Saturday, July 10, 2010

The Blind Squirrel and other fables .............

When was the last time that a president of these United States had to go out and profess his administration’s support for the business community. Well, Jimmy Carter excepted, I can’t think of one until yesterday when Obama did just that. But it’s deeds not words that the business world wants to see.

Now we know that the Obama regime hates “Big Oil”, “Big Pharm”, “Big Banks”; in fact, “Big Anything” except for “Big Unions” and/or “Big Government” but as Obama’s pastor put it, “the chickens are coming home to roost”. And indeed they are starting, it seems, at the Aspen Institute.

Now I’d heard of this elite group but I didn’t know too much about it. Needless to say, I’ve never been invited and I’m willing to bet that neither were you and so here’s their quick blurb.

“The Aspen Institute is an international nonprofit organization founded in 1950 as the Aspen Institute of Humanistic Studies. Today, the organization is dedicated to "fostering enlightened leadership, the appreciation of timeless ideas and values, and open-minded dialogue on contemporary issues." The institute and its international partners seek to promote the pursuit of common ground and deeper understanding in a nonpartisan and nonideological setting through regular seminars, policy programs, conferences, and leadership development initiatives.”

Now that’s their version and now here’s mine.

It’s an elite think tank for people some of whom believe its more important to be elite than it is to think, However, among them and lucky for us, there are one or two who do. And what is more they seem ready to admit their mistakes.

Thank Heavens!

Two such which are worthy of note are Mort Zuckerman who is the owner of the New York Daily News and US News and World Report an Niall Ferguson, a Harvard historian. Both heavily favored and supported Obama during the run-up to the election and since but the times they are a changin’.

Zuckerman said to an audience of liberal Democrats, “The real problem we have are some of the worst economic policies in place today that, in my judgment, go directly against the long-term interests of this country.” Then he continued that he detects in the Obama White House hostility to the very kinds of (business) culture that have made this the great country what it is and was. “I think we have to find some way of dealing with that or else we will do great damage to this country with a public policy that could ruin everything.'"

And Ferguson chimed in with a withering critique of Obama's economic policies, which he claimed were encouraging laziness. He said, "The curse of long-term unemployment is that if you pay people to do nothing, they'll find themselves doing nothing for very long periods of time. Long-term unemployment is at an all-time high in the United States, and it is a direct consequence of a misconceived public policy."
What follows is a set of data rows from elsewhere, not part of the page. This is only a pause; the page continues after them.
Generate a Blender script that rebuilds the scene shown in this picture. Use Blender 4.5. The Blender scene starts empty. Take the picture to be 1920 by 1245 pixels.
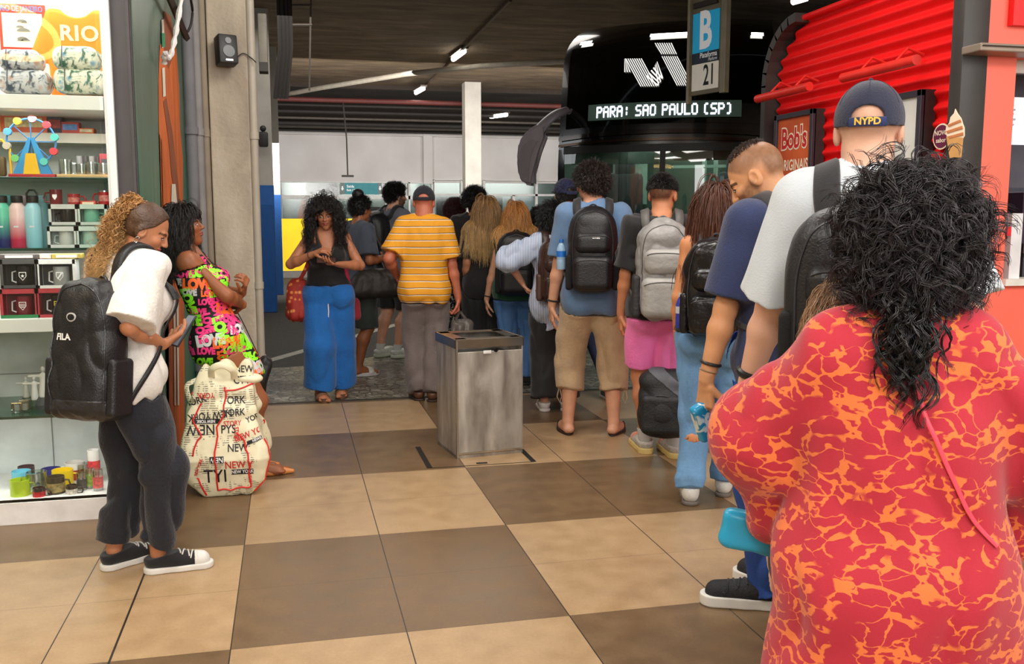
import bpy, bmesh, math, random
import numpy as np
from mathutils import Vector, Matrix
from mathutils.bvhtree import BVHTree
PI = math.pi
R = math.radians
COL = bpy.context.scene.collection
random.seed(7)
A = lambda *v: np.array(v, dtype=np.float32)

# ------------------------------------------------------------------ objects
def link(o, parent=None):
    COL.objects.link(o)
    if parent is not None:
        o.parent = parent
    return o

def tag(o, label=None, cat=None, group=None, kind=None):
    if label: o['label'] = label
    if cat: o['category'] = cat
    if group: o['group'] = group
    if kind: o['kind'] = kind
    return o

def thing(name, label, cat, loc=(0, 0, 0), rz=0.0, group=None):
    o = bpy.data.objects.new(name, None)
    o.empty_display_size = 0.1
    COL.objects.link(o)
    o.location = loc
    o.rotation_euler = (0, 0, rz)
    return tag(o, label, cat, group)

def mesh_np(name, V, F, smooth=True, col=None):
    """V (n,3), F (m,k) arrays (k=3 or 4)"""
    me = bpy.data.meshes.new(name)
    V = np.asarray(V, dtype=np.float32); F = np.asarray(F, dtype=np.int32)
    k = F.shape[1]
    me.vertices.add(len(V)); me.vertices.foreach_set('co', V.ravel())
    me.loops.add(F.size); me.loops.foreach_set('vertex_index', F.ravel())
    me.polygons.add(len(F))
    me.polygons.foreach_set('loop_start', np.arange(0, F.size, k, dtype=np.int32))
    me.polygons.foreach_set('use_smooth', np.full(len(F), smooth, dtype=bool))
    me.update(calc_edges=True)
    if col is not None:
        a = me.attributes.new('Col', 'FLOAT_COLOR', 'POINT')
        c = np.ones((len(V), 4), dtype=np.float32); c[:, :3] = col
        a.data.foreach_set('color', c.ravel())
    return me

def obj(name, me, mat, parent=None, loc=None, rot=None):
    if mat is not None:
        me.materials.append(mat)
    o = bpy.data.objects.new(name, me)
    link(o, parent)
    if loc is not None: o.location = loc
    if rot is not None: o.rotation_euler = rot
    return o

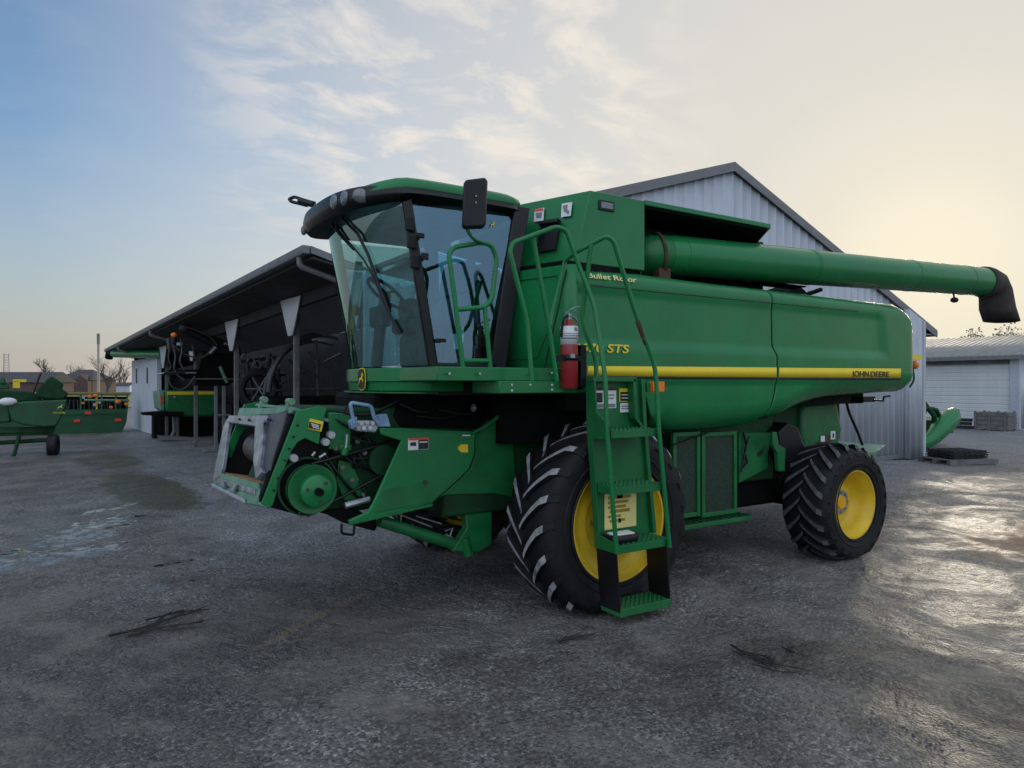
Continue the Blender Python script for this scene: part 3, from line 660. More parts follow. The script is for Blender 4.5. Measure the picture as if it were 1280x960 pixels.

So you have lifelong Democrats saying this to a Democratic audience and being applauded for it even by the likes of Barbra Streisand and her husband, James Brolin. And you have to believe that if people are willing to speak out in public then what they say behind closed doors has to really special.

But there was more as both lambasted Obama's trillion-dollar deficit spending program -- in the name of economic stimulus to cushion the impact of the 2008 financial meltdown -- as fiscally ruinous, potentially turning America into a second-rate power. “We are, without question, in a period of decline, particularly in the business world,” Zuckerman said.

Then Mr. Ferguson went on, “The critical point is if your policy says you're going run a trillion-dollar deficit for the rest of time, you're riding for a fall…Then it really is goodbye.” And then he added: “Can I say that, having grown up in a declining empire [he's from the UK], I do not recommend it. It's just not a lot of fun actually -- decline.”

Ferguson called for what he called 'radical' measures. “I can't emphasize strongly enough the need for radical fiscal reform to restore the incentives for work and remove the incentives for idleness.” He praised 'really radical reform of the sort that, for example, Paul Ryan [the ranking Republican on the House Budget Committee] has outlined in his wonderful "Roadmap" for radical, root-and-branch reform not only of the tax system but of the entitlement system' and 'unleash entrepreneurial innovation.”

At long last, they’re getting it but as I have observed in the past, even a blind squirrel finds an acorn every once in a while.